### Provided material

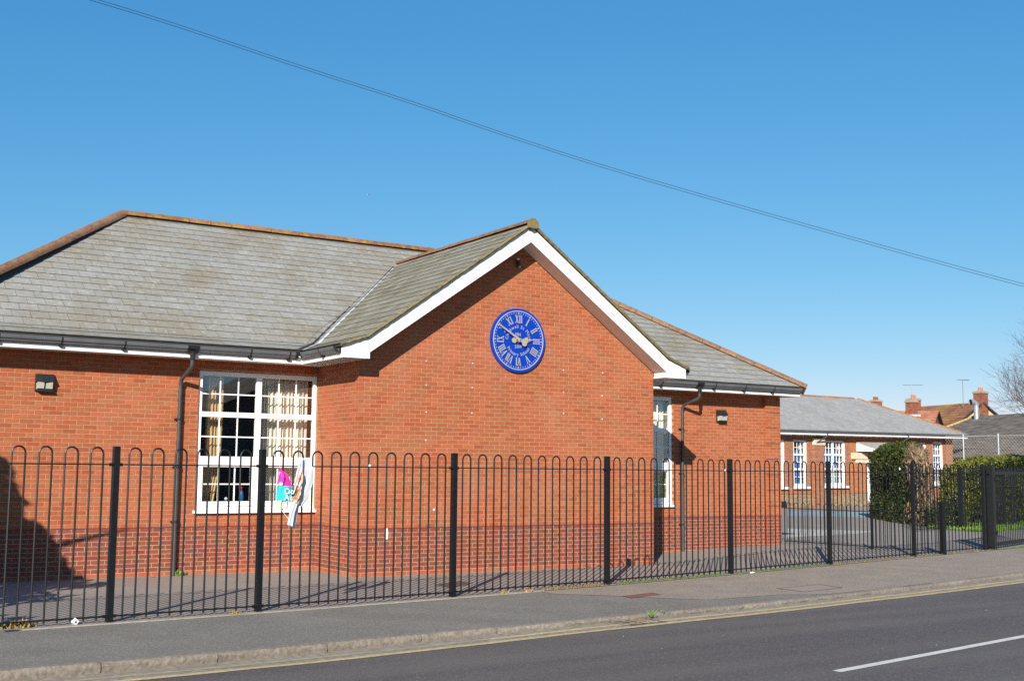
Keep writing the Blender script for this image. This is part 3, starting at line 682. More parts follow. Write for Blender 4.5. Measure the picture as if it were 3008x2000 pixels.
# ---------- windows
def window(X0, Y, zb, name_label=None):
    """four-light-high pair of casements; X0 left edge, zb underside of sill"""
    Y += .035; W = 2.25; Z = lambda a: zb + a
    b = MB(); fd = .07
    def bar(x0, x1, z0, z1, dy=0, dd=.07): b.box(X0+x0, X0+x1, Y+dy, Y+dy+dd, Z(z0), Z(z1))
    bar(0, .065, .06, 2.51); bar(W-.065, W, .06, 2.51)
    bar(.065, W-.065, 2.43, 2.51); bar(.065, W-.065, .06, .115)
    bar(1.072, 1.172, .115, 2.43)
    for (a, c) in ((.065, 1.072), (1.172, W-.065)):
        bar(a, c, 1.70, 1.79); bar(a, c, .90, .95)
        # opening lights at the foot, proud of the main frame
        bar(a+.004, a+.055, .121, .895, -.018, .06); bar(c-.055, c-.004, .121, .895, -.018, .06)
        bar(a+.055, c-.055, .815, .895, -.018, .06); bar(a+.055, c-.055, .121, .205, -.018, .06)
    bar(.065, 1.072, .951, 1.0); bar(1.172, W-.065, .951, 1.0)
    f = build(b, 'window', M['white'], school)
    b = MB(); b.prism([(X0-.04,Y-.10,Z(.0)),(X0-.04,Y-.10,Z(.045)),(X0-.04,Y+.05,Z(.06)),(X0-.04,Y+.05,Z(0))], (W+.06,0,0)); build(b, 'sill', M['white'], f)
    for (a, c) in ((.065, 1.072), (1.172, W-.065)):
        for (z0, z1, ins) in ((1.79, 2.43, 0), (1.0, 1.70, 0), (.205, .815, .055)):
            b = MB(); b.box(X0+a+ins, X0+c-ins, Y+.03, Y+.036, Z(z0), Z(z1)); build(b, 'pane', M['glass'], f)
            w_ = c-a-2*ins
            for k in (1, 2):
                b = MB(); xx = X0+a+ins+w_*k/3; b.box(xx-.011, xx+.011, Y+.018, Y+.028, Z(z0)+.001, Z(z1)-.001); build(b, 'glazing_bar', M['white'], f)
            b = MB(); zz = Z((z0+z1)/2); b.box(X0+a+ins+.001, X0+c-ins-.001, Y+.016, Y+.027, zz-.011, zz+.011); build(b, 'glazing_bar', M['white'], f)
    return f
window(-2.258, D, .232); window(6.752, E_, .236)
# rooms behind the windows
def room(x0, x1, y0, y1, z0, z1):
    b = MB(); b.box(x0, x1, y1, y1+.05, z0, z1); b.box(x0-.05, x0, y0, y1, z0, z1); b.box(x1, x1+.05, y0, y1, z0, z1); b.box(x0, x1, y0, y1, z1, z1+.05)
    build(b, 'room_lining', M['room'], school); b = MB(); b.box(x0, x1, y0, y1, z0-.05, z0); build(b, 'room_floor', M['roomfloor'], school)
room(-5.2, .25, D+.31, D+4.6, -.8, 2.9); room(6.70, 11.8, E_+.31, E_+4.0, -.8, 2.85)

# ---------- old school wing
oa = math.radians(7); OW = thing('old_school_wing', 'long low brick school wing with slate roof and tall white sash windows', 'building', (38.41, 27.4, GZ), rz=oa)
def ob(b, name, mt, parent=None, **kw): return build(b, name, mt, parent or OW, local=True, **kw)
# local axes: x along the wall, y into the building, z from the ground; the eaves climb a little with the ground
def zz(x, z): return z + .825 + .010*(x-8)
HOL = [(-1.35,-.2,.36,2.88),(.55,1.76,.36,2.88),(3.16,5.31,.36,2.88),(9.0,10.46,.9,2.88),(11.2,13.69,.9,2.88),(14.42,15.57,.36,2.94)]
def owall(x0, x1, mt, y=0, holes=True, zt=3.16, z0=-.825, nm='wall'):
    b = MB(); xs = [x0]
    cs = sorted([h for h in HOL if h[0] < x1 and h[1] > x0]) if holes else []
    cur = x0
    def bx(a, c, p, q): b.add([(a,y,zz(a,p)),(c,y,zz(c,p)),(c,y+.3,zz(c,p)),(a,y+.3,zz(a,p)),(a,y,zz(a,q)),(c,y,zz(c,q)),(c,y+.3,zz(c,q)),(a,y+.3,zz(a,q))], [(0,3,2,1),(4,5,6,7),(0,1,5,4),(1,2,6,5),(2,3,7,6),(3,0,4,7)])
    for h in cs:
        a, c = max(h[0], x0), min(h[1], x1)
        if a > cur: bx(cur, a, z0, zt)
        if z0 < h[2]: bx(a, c, z0, h[2])
        if zt > h[3]: bx(a, c, h[3], zt)
        cur = c
    if cur < x1: bx(cur, x1, z0, zt)
    return ob(b, nm, mt)
owall(-9, 5.75, M['oldbrick'], zt=3.16, z0=-.02); owall(-9, 5.75, M['oldplinth'], y=.012, holes=False, zt=-.02)
owall(5.75, 8.9, M['oldorange'], holes=False, zt=3.16, z0=-.02); owall(5.75, 8.9, M['oldplinth'], y=.012, holes=False, zt=-.02)
owall(8.9, 16.7, M['oldbrick'], zt=3.16, z0=-.825)
b = MB(); b.box(16.4, 16.7, .301, 9, 0, 4.0); b.box(-9, 16.4, 8.7, 9, 0, 3.9); ob(b, 'wall', M['oldbrick'])
b = MB(); b.box(2.3, 3.17, -.12, -.001, 0, zz(2.7, 2.62)); pil = ob(b, 'pilaster', M['oldbrick'])
b = MB(); b.box(2.25, 3.2, -.16, -.0015, zz(2.7, 2.62), zz(2.7, 2.99)); ob(b, 'stone_cap', M['stone'], pil)
b = MB(); b.box(-9, 16.7, -.02, -.001, zz(3,-.04), zz(3,.02)); ob(b, 'string_course', M['oldorange'])
def sash(x0, x1, z0, z1, lights=1, cols=3, blue=True, sill=True):
    F = [MB()]; f = F[0]; y = .05
    Zc = lambda z: zz((x0+x1)/2, z)
    def bar(a, c, p, q, dy=0): f.box(a, c, y+dy, y+.1+dy, Zc(p), Zc(q))
    bar(x0, x0+.12, z0, z1); bar(x1-.16, x1, z0, z1); bar(x0+.12, x1-.16, z1-.08, z1); bar(x0+.12, x1-.16, z0, z0+.16)
    tr = [2.09, 1.30] if z0 < .8 else [2.09]
    for t in tr: bar(x0+.12, x1-.16, t-.055, t+.055)
    xa, xb = x0+.12, x1-.16; ls = [(xa, xb)]
    if lights == 2:
        mm = (xa+xb)/2; bar(mm-.06, mm+.06, z0+.16, z1-.08, -.004); ls = [(xa, mm-.06), (mm+.06, xb)]
    fr = ob(f, 'window', M['white'])
    if sill:
        b = MB(); b.box(x0-.1, x1+.2, -.13, .049, Zc(z0-.12), Zc(z0)); ob(b, 'sill', M['white'], fr)
    zs = [z1-.08]+[t for t in tr]+[z0+.16]
    for (a, c) in ls:
        for zt, zbm in zip(zs[:-1], zs[1:]):
            lo, hi = zbm+(.055 if zbm in tr else 0), zt-(.055 if zt in tr else 0)
            b = MB(); b.box(a, c, y+.05, y+.056, Zc(lo), Zc(hi)); ob(b, 'pane', M['glass'], fr)
            b = MB(); n = cols if lights == 1 else 3
            for k in range(1, n): xx = a+(c-a)*k/n; b.box(xx-.014, xx+.014, y+.03, y+.048, Zc(lo), Zc(hi))
            b.box(a, c, y+.028, y+.047, Zc((lo+hi)/2)-.014, Zc((lo+hi)/2)+.014); ob(b, 'glazing_bar', M['white'], fr)
    if blue:
        b = MB(); b.box(x0+.1, x1-.45, y+.12, y+.13, Zc(z0+.15), Zc(z1-.55)); ob(b, 'display_board', M['blind'], fr)
    b = MB(); n = 14; cx0, cx1 = x1-.42, x1-.14
    vs = []; fs = []
    for i in range(n+1):
        xx = cx0+(cx1-cx0)*i/n; yy = y+.2+.04*math.sin(i*1.9); vs += [(xx, yy, Zc(z0+.1)), (xx, yy, Zc(z1-.1))]
        if i: fs.append((2*i-2, 2*i, 2*i+1, 2*i-1))
    b.add(vs, fs); ob(b, 'window_curtain', M['curtain'], fr)
    return fr
for h in HOL: sash(h[0], h[1], h[2], h[3], lights=2 if h[1]-h[0] > 1.8 else 1)
b = MB(); b.box(3.3, 3.5, .15, .16, zz(4,.5), zz(4,.95)); b.box(4.4, 4.6, .15, .16, zz(4,.5), zz(4,1.1)); ob(b, 'teal_display', M['teal'])
b = MB(); b.box(-8, 16.2, 3.5, 3.55, 0, 4); ob(b, 'room_lining', M['room'])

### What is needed
Filter for "school". Return all lines that hold it.

### Response
    f = build(b, 'window', M['white'], school)
    build(b, 'room_lining', M['room'], school); b = MB(); b.box(x0, x1, y0, y1, z0-.05, z0); build(b, 'room_floor', M['roomfloor'], school)
# ---------- old school wing
oa = math.radians(7); OW = thing('old_school_wing', 'long low brick school wing with slate roof and tall white sash windows', 'building', (38.41, 27.4, GZ), rz=oa)